“富士山隠し”の幕をコンビニが撤去していた…インバウンド急増の複雑心境を地元飲食店が吐露

AI要約

富士山を背景にしたコンビニが観光客に大人気となり、幕で隠す措置を取った結果について報告。

幕が撤去された際にも問題が続出し、再設置の必要性を検討しているが、地元の意見や葛藤が浮かび上がっている。

インバウンド対応は経済的に重要であり、共存のための対策が求められる。

“富士山隠し”の幕をコンビニが撤去していた…インバウンド急増の複雑心境を地元飲食店が吐露

 物議を醸した山梨県富士河口湖町の観光公害対策に続報だ。今年5月、富士山を重ねた写真を撮ろうと訪日客が集まったコンビニの前に設置した幕を覚えているだろうか。実は台風接近による破損などを避けるため、今月15日に取り外していたのだ。

 もともとは何の変哲もない場所だったが、「富士山とコンビニ」という“ネオジャパネスク”な組み合わせが外国人に大ウケ。SNSを通じてインバウンドの人気スポットに。訪日客が殺到したが、私有地の立ち入りやゴミの散乱、道路の危険な横断などが頻発し、写真を撮れないように雄大な富士を幕で隠したのだ。

 直後にはレンズをのぞかせる穴を開けられたが、より丈夫な素材に変えた効果もあり、訪日客は徐々に減少。撤去後もトラブルがなければ、幕の再設置は考えていないという。

 この騒動を巡っては、自治体の葛藤がうかがえる。

「本来であれば、多くの観光客に来ていただくことはありがたい話。我々も幕を付けたいと思ってやっているわけではありません。一度様子を見て、対処していきたいと思います」(富士河口湖町・都市整備課)

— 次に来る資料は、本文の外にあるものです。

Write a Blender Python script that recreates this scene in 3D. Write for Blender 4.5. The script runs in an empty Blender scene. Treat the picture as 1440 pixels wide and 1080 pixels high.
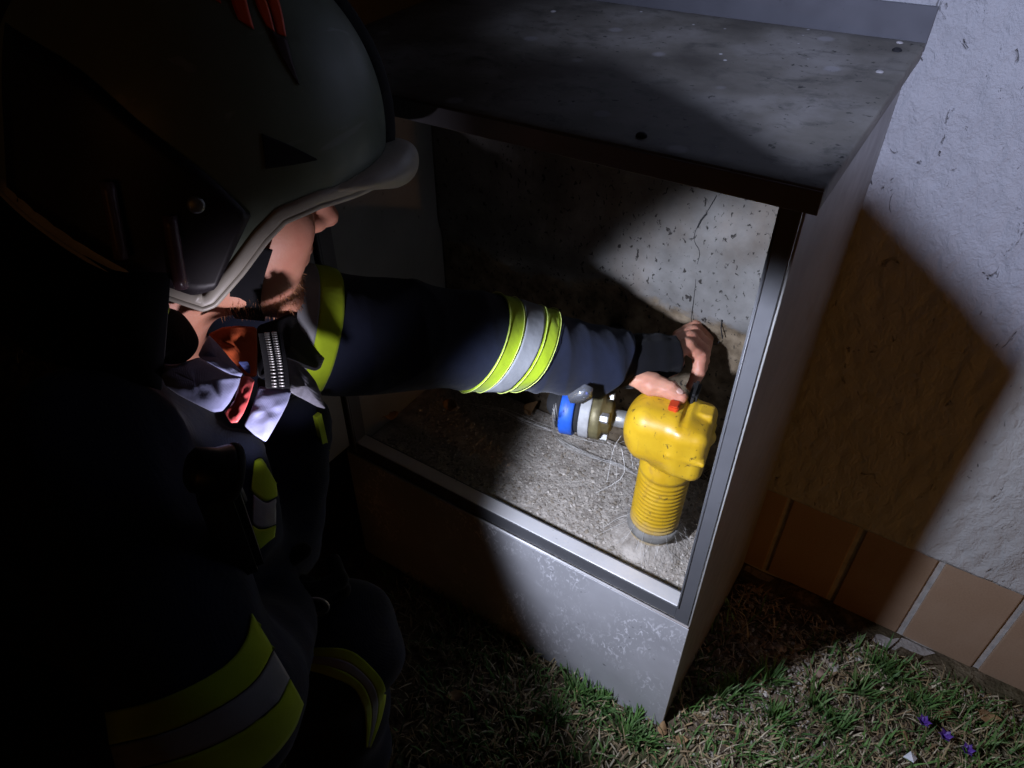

 時には迷惑なインバウンド対応のかじ取りは難しい。「映え」スポットが多くの客を呼んでいたのは事実で、コンビニ周辺はかつての活況を失っていた。近くにある飲食店の経営者は、こう本音を打ち明ける。

■「町のマイナスイメージにつながった」

「以前はかなり多くの訪日客が来てくれて、周囲の飲食店も大変賑わっていました。けど、幕が設置された翌日からお客さんが半減してしまいました。行政側の対応が間に合わなかったことでの苦肉の策だと思いますが、それでも富士山を隠してしまうのはあんまりです。町のマイナスイメージにもつながったと思います。警備員の増員や、トイレとゴミ箱の設置、道路沿いにフェンスを建てることなどで対応できなかったのでしょうか。せっかく世界から注目される人気スポットとなっていただけに、本来の場所の価値を損ねてしまうのは残念すぎます」

 インバウンドはもはや、経済的にも無視することができない。共存への模索が賢明だろう。